The Wicked Messenger- Some more groovin' Motown-like bass holds this bouncy quicky together. Nearly over before it starts, it's not particularly memorable, nor is it offensive in anyway. If you added an organ, and stretched this out to 8 minutes, I'm sure this could've been a welcomed throwaway track on Highway 61 Revisited.

(Some parents of the late '90s thought this man was in fact "The Wicked Messenger")

Down Along the Cove- Did someone tell Dylan we was allowed to have a birthday party rather than sulk around the woods all year with an acoustic guitar and a bible? This song is a downright BOOGIE laden compared to some of the somber tunes, alluding to every bible character and the like. The drumming is the standout here, with nifty jazz interludes and a solid shuffle throughout. The bass walks all over the place while still jumping back in the pocket. Overall though, seems out of place, tacked on at the end. Mehhh.

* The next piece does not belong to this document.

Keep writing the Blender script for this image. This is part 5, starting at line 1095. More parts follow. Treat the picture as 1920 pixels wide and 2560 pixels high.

I'll Be Your Baby Tonight- A tasteful pedal steel guitar, I hear? Yes,me ears do. This is the most "country" Dylan gets on his first "country" record. One might actually begin to believe this teller of tall-tales is from the country, and not NYC. I mean, one might begin to believe he's actually from some place like rural Minnesota rather than attending grammar school at PS-121 in Manhattan Time Square! This one never gets old, despite its lame-o title. A real short, tasteful country closer that leaves the faint smell of old beer behind. Or, that could just be me.

And if you thought you liked Dylan going' country on this outing, just WAIT until his next one.... 

"YEEEHAWWW, NASHVILLE!!!"- a hobo on a train holding a jug marked with 3 large X's.

1 comment:

  1. Welcome back! I was afraid that, since you stopped with Blonde on Blonde, perhaps you had suffered a near-fatal motorcycle accident in upstate New York or something.... Sorry to hear about the real reason for your absence, my sympathies for your sad loss.

    My mobile device refuses to display the picture of your meal of "meatless beef tips", although everything else came through fine.... but then my mobile device has rather snobbish tastes regarding food, so maybe I can understand it.

    Never saw that photo of Dillinger before, but had heard the rumor you mention. If said rumor was caused by that photo, then people must have thought that Dillinger's schlong grew out of his navel....

    Regarding the album itself, my favorite thing about it is that it has probably more harmonica playing per capita than any other Dylan album.... and, after his singing voice, Dylan's harmonica is the thing I like best about his music. His lyrics are good too, of course, but come in third place for me. Seriously.